A couple of rearview indicators from the National Association of Realtors show tough times continue in existing-home sales and within commercial real estate, but the trade group seems a tad more optimistic about the former than the latter.

Sales of existing single-family homes, townhomes, condominiums and co-ops dipped 0.4% to a seasonally adjusted annual rate of 4.89 million units in January from an upwardly revised level of 4.91 million in December-that's 23.4% below the prior January.

"Subprime loans and other risky mortgage products have virtually disappeared from the marketplace," said NAR chief economist Lawrence Yun, "and over the past five months this has been reflected in soft but fairly stable home sales." But he believes that boosting limits for FHA and conventional loans will give buyers greater access to safer FHA loans and lower interest rate loans in high-cost areas, which could jumpstart home sales later this year.

Nationally, the median existing-home price for all housing types was $201,100 in January, down 4.6% from $210,900 a year ago. Because the slowdown in sales is greater in high-cost markets, there is a downward pull to the national median from a year ago when there were relatively more sales in higher priced areas.
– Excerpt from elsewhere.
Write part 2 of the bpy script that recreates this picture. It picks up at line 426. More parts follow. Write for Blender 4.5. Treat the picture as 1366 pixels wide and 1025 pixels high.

But real estate is regional, and such markets as Buffalo, Peoria and Amarillo have seen healthy price gains.

The breakdown of existing-home figures on a regional basis:

·     Midwest-sales were up 3.4% in January; sales dropped 20% and the median price slumped 4%, to $154,000, from the prior year.

·     South-sales fell 0.5% in January; sales sank 22% and the median price dipped 5.9%, to $164,300, from the prior year.

·     West-sales dipped 2.1% in January; sales dive-bombed 28.5% and the median price was down 6.7%, to $300,100, from the prior year.

·     Northeast-sales fell 3.6% in January; sales plunged 25.7% but the median price rose 3.1%, to $270,800, from the prior year.

Total housing inventory rose 5.5% at the end of January, to 4.19 million existing homes available for sale, which represents a 10.3-month supply at the current sales pace, up from a 9.7-month supply in December. 

Meanwhile, the NAR's Commercial Leading Indicator for Brokerage Activity slipped 0.4% to an index of 120.1 in the fourth quarter from a reading of 120.6 in the third quarter, but remains 0.1 above the fourth quarter 2006 reading of 119.9. 

This marked the index's second consecutive quarterly dip after reaching a record of 120.7 in the second quarter of 2007, and after it ran off nine consecutive quarterly gains prior to these declines.

"The decline in the index implies that commercial activity as measured by net absorption and the completion of new commercial buildings," Yun said, "is likely to contract moderately over the next six to nine months, which is consistent with an expectation for slower overall economic expansion in upcoming quarters."

The Commercial Leading Indicator implies weakening activity for commercial leasing and building sales activity. "Commercial practitioners can anticipate a weaker, though positive, net absorption in the office and industrial sectors later in the year with fewer new commercial buildings reaching the market," Yun added.